Velocity-free task-space regulator for robot manipulators with external disturbances
Haiwen Wu, Bayu Jayawardhana, Dabo Xu
TL;DR
This work addresses robust task-space regulation of robot manipulators subjected to external sinusoidal disturbances generated by a linear exosystem. It introduces both a full-state and a velocity-free controller that fuse the internal model principle with passivity-based output feedback, offering asymptotic regulation error convergence and complete disturbance rejection without relying on velocity measurements.
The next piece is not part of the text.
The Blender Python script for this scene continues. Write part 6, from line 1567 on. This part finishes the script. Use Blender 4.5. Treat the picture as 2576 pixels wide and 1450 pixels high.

The controllers rely on parallel internal models to counteract disturbance channels $d_1$ (actuator disturbances) and $d_2$ (end-effector disturbances) and leverage Lyapunov–LaSalle arguments to guarantee stability under a full-rank Jacobian. Simulation on a two-link planar manipulator demonstrates effective disturbance rejection and practical performance, including saturation-aware variants that curb peak control effort while preserving convergence.
Abstract
This paper addresses the problem of task-space robust regulation of robot manipulators subject to external disturbances. A velocity-free control law is proposed by combining the internal model principle and the passivity-based output-feedback control approach. The resulting controller not only ensures asymptotic convergence of the regulation error but also rejects unwanted external sinusoidal disturbances. The potential of the proposed method lies in its simplicity, intuitiveness, and straightforward gain selection criteria for the synthesis of multi-joint robot manipulator control systems.